News & Events
Humanities Professors to Recreate Final Lincoln-Douglas Debate on February 18
As part of New York City College of Technology’s celebration of Black History Month, Humanities Professors Robert Geary (Lincoln) and Frank Dezego (Douglas) will recreate parts of the final of the seven Lincoln-Douglas Debates of 1858 on Wednesday, February 18, 2009, from 6 to 7:30 p.m., in the College’s Atrium Amphitheater. The event is free and open to the College community and the public.
The performance, produced and directed by Geary, will also include a dramatization by City Tech students Yesenia Ward and Terel Watson depicting the morning-after reactions of two New York City residents reading from the Daily News portions of President Barack Obama’s January 20, 2009, inaugural address. Obama, who served as Illinois’ junior U.S. Senator until his election as president, announced his candidacy for the nation’s highest office in February 2007 in Springfield, IL, long home to lawyer-politician Lincoln and Illinois’ capital since it became a state in 1818.
The Lincoln-Douglas Debates were a series of seven encounters between Lincoln, a Republican and former four-term member of the Illinois Legislature and one-term member of the U.S. House of Representatives, and Stephen A. Douglas, a Democrat and the incumbent Senator, for an Illinois seat in the U.S. Senate. At the time, U.S. Senators were elected by state legislatures; thus Lincoln and Douglas were campaigning for their respective parties to win control of the Illinois Legislature. While a majority of the state’s voters voted Republican, the Democrats took
the majority of legislative seats and Douglas returned
to the U.S. Senate.
The Lincoln-Douglas Debates, held in the Illinois towns of Ottawa, Freeport, Jonesboro, Charleston, Galesburg, Quincy and Alton between August 21 and October 15, 1858, drew sizable audiences of up to 10,000 each, including people from neighboring states. The seven joint appearances attracted intense newspaper coverage, and papers in Chicago sent stenographers to record every word of each debate. The accounts were published in papers throughout the country, with some craftily edited to reflect a given paper’s political bias.
Following his defeat for the U.S. Senate seat, Lincoln edited the texts of all seven debates and had them published in a book that quickly achieved national popularity. The main topic discussed in the seven debates was slavery, and the encounters previewed the issues that Lincoln would face in the presidential election two years later.
Competing against Democratic presidential nominee Douglas and other minor candidates, Lincoln went on to win the election by a comfortable margin and without much in the way of actively campaigning. The widespread media coverage of the 1858 debates had raised Lincoln’s national stature enormously and his positions on slavery and other issues carried him to victory. The issue of slavery and a Civil War would dominate the political landscape over the course of Lincoln’s presidency until his assassination in 1865.

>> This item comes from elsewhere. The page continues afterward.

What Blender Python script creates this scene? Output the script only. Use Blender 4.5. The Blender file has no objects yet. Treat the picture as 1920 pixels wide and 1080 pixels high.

The Lincoln-Douglas debate format that currently is used in high school and college competitions is named after this series of debates. And while contemporary presidential debates trace their roots to the Lincoln-Douglas Debates, the format used today is very different from that followed by Lincoln and Douglas. In 1858, one candidate spoke for 60 minutes and the second for 90 minutes. The first speaker was then given an additional 30 minutes to respond. As the incumbent senator, Douglas spoke first in four of the seven debates.
“The issue of slavery was a highly volatile one when Lincoln and Douglas debated,” says Professor Geary, “and their audiences were passionately partisan one way or the other. It was, of course, a very different time and different social environment, and historians tell us that many people in each audience were armed.
“The verbal reactions to what was being said by each speaker on the part of those attending the debates,” Geary goes on to say, “were often anything but polite. Lincoln and Douglas were careful not to seem to directly attack members of their audiences for the positions they held. Rather, each man focused on his opponent’s immediate arguments as well as on arguments from earlier speeches and debates.”
Citing David Zarefsky’s book The Complete Lincoln-Douglas Debates of 1858, Professor Dezego says that the debates “’illustrate the masterful use of argument strategies and tactics in the public forum. Both candidates were masters at selecting effective arguments from the arsenal of possibilities. Both made the most of the arguments they picked, minimized their own burdens of proof while adding to those of the opponent, employed humor and ridicule gracefully, and posed questions that went to the heart of the matter and put the opponent on the spot.
“Since most students and others are largely unaware of the significance and importance of these debates,” Dezego adds, “we believe that the February 18 presentation at City Tech will greatly enlighten them. The past influences the present, and a familiarity with public discourse, such as the Lincoln-Douglas Debates, can enable us to more fully understand how we have arrived at our current freedoms.”
“In his inaugural remarks, Barack Obama told us that ‘We the People have remained faithful to the ideals of our forebears and true to our founding documents,’” says Geary. “Lincoln fought to make those ideals a reality and President Obama represents the embodiment of them. Lincoln can rest easy.”
City Tech’s Atrium Amphitheater is located at 300 Jay Street (at Tillary) in Downtown Brooklyn. Doors open at 5:45 p.m. and seating is limited.